Natalia LL (1937–2022) – Artforum International


Polish Conceptual artist Natalia LL, whose pathbreaking works of the 1960s, ’70s, and ’80s critiqued consumerism, advertising, and the subjugating representation of women in pornography, died August 12 at the age of eighty-five, according to her Instagram account. “Blending irony with meditation, she questioned not only the intrinsic value of female sensuality and beauty, but also the perception that art created by women artists is lyrical or nonconfrontational,” wrote Marek Bartelek in a 1994 issue of Artforum. Often brash and provocative, Natalia LL’s art was on numerous occasions subject to censorship, whether owing to social mores of the time, as earlier in her career, or to a repressive government, as seen more recently. The 2019 removal of a Natalia LL work from Warsaw’s National Museum sparked protests nationwide and drew global attention to Poland’s increasingly censorious government.

Natalia LL was born Natalia Lach in Żywiec, Poland, in 1937 and grew up in the industrial southern city of Bielsko-Biała. After earning her Msc. (the equivalent of an MS) from the State College of Fine Arts (now the Eugeniusz Geppert Academy of Fine Arts) in Wrocław in 1963, she earned a diploma from the Association of Polish Art Photographers. In 1970, with Zbigniew Dłubak and Andrzej Lachowicz, she founded the collective PERMAFO, which the trio ran with a gallery of the same name through 1981 and which was seen as a lodestar of the Polish avant-garde. (She would marry Lachowicz in 1971, assuming the surname Lach-Lachowicz, which she soon abbreviated to LL.) By 1975, she had become involved with the international feminist movement and was making some of her best-known and most controversial works, among them the notorious series “Consumer Art,” 1972–75, which portrays the artist and her peers suggestively consuming—and in some cases spitting out or drooling—foods such as bananas, sausages, melons, and ice cream.

In the late ’70s, following a serious illness, the artist turned her focus from consumerism and pornography to mythological subjects. “While Natalia LL was recognized internationally as an uncompromising feminist from the Eastern bloc who introduced the sensual imagery into performance art, she should be reclaimed first and foremost as a genre-bending Conceptual artist who moved beyond the analytical and essentialist paradigm toward the realm of dreams, emotions and desires,” said Natalia Sielewicz, a curator and art historian at the Museum of Modern Art, Warsaw, on learning of the artist’s death. “For example, her video performances Artificial Reality [1976], Pyramid [1979], and Points of Support [1980] synthesized Conceptual art with cosmist and shamanist practices. Her many attempts to visualize the intimate and the unconscious, which she understood as operations on signs and meanings, were the result of rational and objectified actions. Natalia LL subjected them to ‘existential verifications,’ thus creating art that can perform cognitive functions and is rooted in deeply intimate experiences of life.”

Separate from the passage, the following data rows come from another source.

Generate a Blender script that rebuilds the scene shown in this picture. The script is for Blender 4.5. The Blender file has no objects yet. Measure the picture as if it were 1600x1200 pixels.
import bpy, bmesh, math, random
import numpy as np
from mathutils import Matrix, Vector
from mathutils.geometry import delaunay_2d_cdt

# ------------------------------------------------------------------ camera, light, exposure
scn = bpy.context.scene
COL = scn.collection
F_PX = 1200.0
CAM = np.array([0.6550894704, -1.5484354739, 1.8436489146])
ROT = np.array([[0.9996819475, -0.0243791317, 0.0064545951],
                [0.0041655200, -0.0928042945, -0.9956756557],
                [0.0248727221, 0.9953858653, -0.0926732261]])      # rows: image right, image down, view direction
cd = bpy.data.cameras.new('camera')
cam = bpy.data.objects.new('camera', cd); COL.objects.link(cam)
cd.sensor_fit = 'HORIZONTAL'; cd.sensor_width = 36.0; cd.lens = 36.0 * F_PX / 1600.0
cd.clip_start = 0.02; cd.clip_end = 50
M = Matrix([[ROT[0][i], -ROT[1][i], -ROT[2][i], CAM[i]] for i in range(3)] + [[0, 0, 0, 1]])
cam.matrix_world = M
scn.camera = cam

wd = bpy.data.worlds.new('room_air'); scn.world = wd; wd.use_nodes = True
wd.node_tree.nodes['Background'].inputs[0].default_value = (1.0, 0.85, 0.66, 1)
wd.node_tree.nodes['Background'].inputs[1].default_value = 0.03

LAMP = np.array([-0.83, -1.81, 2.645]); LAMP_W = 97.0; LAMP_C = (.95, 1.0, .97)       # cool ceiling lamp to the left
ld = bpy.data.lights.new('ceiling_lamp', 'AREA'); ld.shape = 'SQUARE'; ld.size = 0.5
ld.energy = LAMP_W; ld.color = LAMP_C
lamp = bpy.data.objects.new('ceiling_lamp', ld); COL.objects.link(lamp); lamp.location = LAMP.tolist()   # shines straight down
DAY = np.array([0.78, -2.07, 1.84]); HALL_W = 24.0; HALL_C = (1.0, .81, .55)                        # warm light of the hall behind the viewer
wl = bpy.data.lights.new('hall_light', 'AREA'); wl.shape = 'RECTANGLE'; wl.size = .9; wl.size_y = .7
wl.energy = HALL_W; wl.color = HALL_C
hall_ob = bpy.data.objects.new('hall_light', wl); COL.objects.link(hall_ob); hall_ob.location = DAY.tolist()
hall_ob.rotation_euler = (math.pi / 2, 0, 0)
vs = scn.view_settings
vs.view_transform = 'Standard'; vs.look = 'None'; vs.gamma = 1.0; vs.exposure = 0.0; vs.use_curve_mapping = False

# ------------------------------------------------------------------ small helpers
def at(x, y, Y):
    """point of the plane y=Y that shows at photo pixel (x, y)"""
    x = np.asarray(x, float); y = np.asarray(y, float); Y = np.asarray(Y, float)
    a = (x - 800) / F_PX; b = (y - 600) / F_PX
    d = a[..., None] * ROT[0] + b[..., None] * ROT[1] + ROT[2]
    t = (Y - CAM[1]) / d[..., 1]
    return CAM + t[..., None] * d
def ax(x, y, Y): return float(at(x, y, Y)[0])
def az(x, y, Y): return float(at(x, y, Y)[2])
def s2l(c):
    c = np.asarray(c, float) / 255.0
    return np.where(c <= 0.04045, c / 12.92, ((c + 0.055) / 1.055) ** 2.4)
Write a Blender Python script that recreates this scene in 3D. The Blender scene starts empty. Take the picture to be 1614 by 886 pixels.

From 2004 to 2013, Natalia LL served as senior lecturer at the University of Fine Arts in Poznań. She was awarded the Silver Medal for Merit to Culture – Gloria Artis in 2007, and in 2013 she received the Katarzyna Kobro Award, a prize given by artists to artists. Her work is held in the collections of the International Center of Photography, New York; the Musée National d’Art Moderne, Paris; the Museum of Decorative Arts, Prague; the Ludwig Museum, Cologne; Museum Kunstpalast, Düsseldorf; and the National Museums in Gdańsk-Oliwa, Poznan, Warsaw, and Wrocław, among other institutions around the world.